Currently, our death care system invests the vast majority of its money and technology in about two weeks of denial.  If a person wants to invest their own money in keeping a terminal loved one, technically, alive for a couple of extra weeks to the tune of a few million dollars, be my guest.  But, when your grief and denial costs me $15,000 for a sip of Malox, we have a problem.  We have a problem.  Isn’t it past time we stop investing in death, and start investing in health?  If we did, everyone in the world, not just this country could enjoy the benefits of a healthier, if slightly shorter life.

Well, that’s it: my manifesto for human privilege, and my understanding of human rights. I will reveal a poorly kept secret to the reader of all six parts.  I did not end up where I thought I would when I started.  I began this exploration of the subject as a card-carrying member of the Rightest religion.  My thoughts on human rights were probably much the same as the average, non-religious liberal.  (Labels).  In the end, it is more important for me to know true things than to hold my ground on a given position.

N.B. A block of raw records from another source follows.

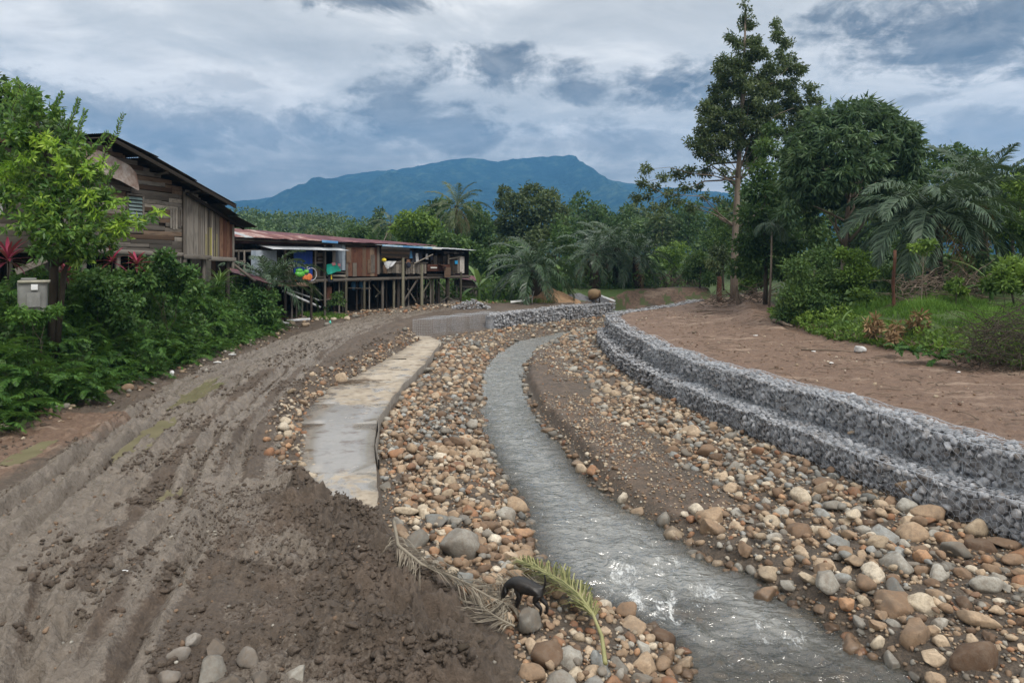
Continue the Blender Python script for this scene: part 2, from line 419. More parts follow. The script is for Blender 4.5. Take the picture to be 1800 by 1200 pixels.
M['roof_white'] = sheet_mat('roof_white', (.30, .33, .36), (.46, .49, .52), (.66, .69, .72), .4)
M['roof_dark'] = sheet_mat('roof_dark', (.025, .02, .017), (.06, .05, .042), (.13, .11, .09), .8)
M['roof_blue'] = sheet_mat('roof_blue', (.10, .26, .50), (.22, .42, .62), (.5, .6, .7), .4)
M['sheet_rustwhite'] = sheet_mat('sheet_rustwhite', (.22, .14, .11), (.44, .40, .37), (.60, .59, .58), .7, .9)
M['sheet_bluegrey'] = sheet_mat('sheet_bluegrey', (.28, .34, .42), (.42, .48, .56), (.55, .60, .66), .45)

# ground: one material, the kind of soil comes from the mesh attribute 'soil' (r wet mud, g red earth, b grass, a gravel)
def soil_mat():
    m, nt, b = newmat('soil')
    a = nt.attr('soil'); s = nt.n('ShaderNodeSeparateColor', {0: a.outputs['Color']})
    p = nt.pos()
    n1 = nt.noise(p, .9, 6, .6, .4); n2 = nt.noise(p, 5, 7, .68, .3); n3 = nt.noise(p, 22, 6, .65); n4 = nt.noise(p, 70, 4, .6)
    nn = nt.math('ADD', nt.math('MULTIPLY', n2, .55), nt.math('MULTIPLY', n3, .45))
    dark = nt.ramp(nn, [(.32, (.045, .034, .026)), (.52, (.095, .072, .054)), (.72, (.17, .132, .10))])
    brown = nt.ramp(nt.math('ADD', nt.math('MULTIPLY', n1, .5), nt.math('MULTIPLY', n3, .5)), [(.35, (.058, .041, .029)), (.52, (.108, .078, .057)), (.7, (.18, .135, .102))])
    dark = nt.mix(nt.ramp(n1, [(.46, 0), (.60, .6)]), dark, brown)
    wet = nt.ramp(nn, [(.3, (.12, .10, .082)), (.5, (.185, .156, .128)), (.7, (.26, .225, .19))])
    red = nt.ramp(nt.math('ADD', nt.math('MULTIPLY', n2, .6), nt.math('MULTIPLY', n3, .4)), [(.3, (.085, .05, .033)), (.5, (.16, .10, .068)), (.68, (.25, .175, .125))])
    red = nt.mix(nt.ramp(nt.noise(nt.vmul(p, (.35, 1.3, 1)), 1.0, 5, .6), [(.56, 0), (.66, .65)]), red, (.36, .27, .205))
    grav = nt.ramp(nt.math('ADD', nt.math('MULTIPLY', n2, .4), nt.math('MULTIPLY', n3, .6)), [(.32, (.035, .03, .025)), (.5, (.085, .066, .05)), (.66, (.17, .13, .095))])
    grs = nt.ramp(nn, [(.3, (.03, .055, .012)), (.55, (.065, .11, .022)), (.75, (.11, .16, .04))])
    wm = nt.ramp(nt.math('ADD', s.outputs[0], nt.math('MULTIPLY', nt.math('SUBTRACT', nn, .5), 1.1)), [(.38, 0), (.56, 1)])
    c = nt.mix(wm, dark, wet)
    c = nt.mix(nt.ramp(nt.math('ADD', s.outputs[1], nt.math('MULTIPLY', nt.math('SUBTRACT', n2, .5), .5)), [(.4, 0), (.6, 1)]), c, red)
    c = nt.mix(nt.ramp(nt.math('ADD', a.outputs['Alpha'], nt.math('MULTIPLY', nt.math('SUBTRACT', n2, .5), .6)), [(.4, 0), (.6, 1)]), c, grav)
    c = nt.mix(nt.ramp(nt.math('ADD', s.outputs[2], nt.math('MULTIPLY', nt.math('SUBTRACT', n2, .5), .8)), [(.4, 0), (.6, 1)]), c, grs)
    setin(nt, b, 'Base Color', c)
    setin(nt, b, 'Roughness', nt.math('MULTIPLY_ADD', wm, -.42, .68)); b.inputs['Specular IOR Level'].default_value = .5
    h = nt.math('ADD', nt.math('MULTIPLY', n2, .55), nt.math('ADD', nt.math('MULTIPLY', n3, .32), nt.math('MULTIPLY', n4, .13)))
    setin(nt, b, 'Normal', nt.bump(h, 1.0, .13))
    return m
M['soil'] = soil_mat()

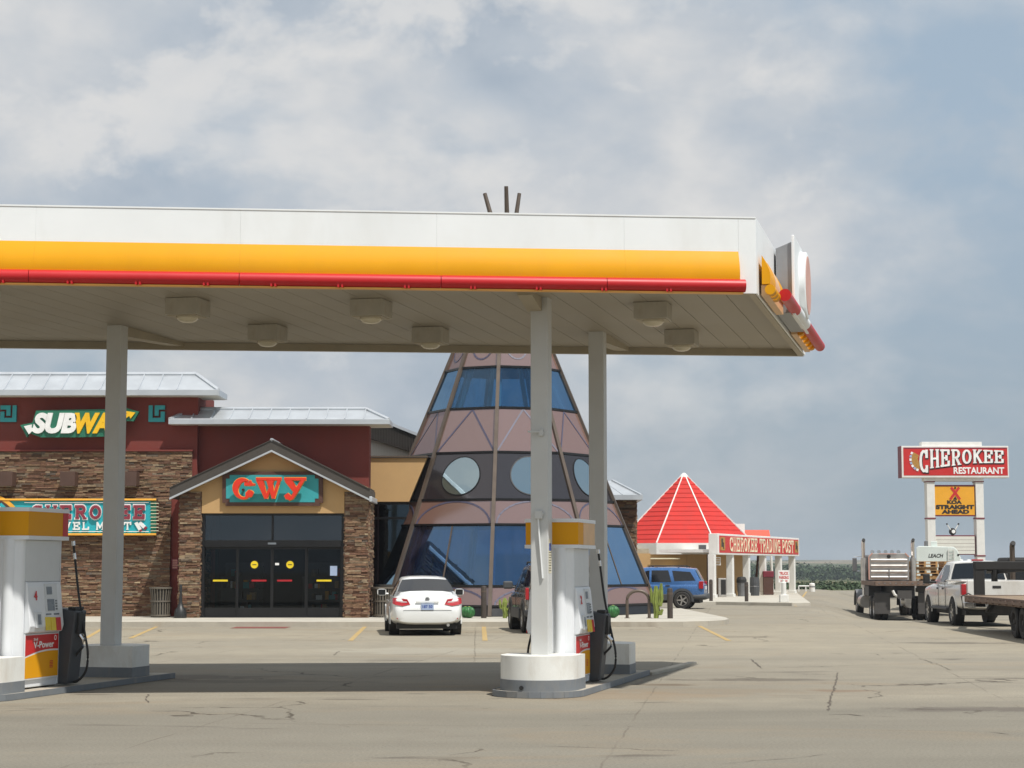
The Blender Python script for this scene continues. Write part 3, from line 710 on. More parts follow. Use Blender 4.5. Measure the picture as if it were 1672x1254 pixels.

It is also important to acknowledge that I don’t have all of the answers.  Heck!  I may not have any of the answers.  But what I do have, for the first time, is a well-reasoned hypothesis.  Naturally, emotion plays a part.  It provides fuel for reason; it does not replace it.  I have seen many people emote on the subject of human rights, and present better rhetoric than me.  But I have seen few attempts at a reasonable thesis.  This is mine.  I welcome yours.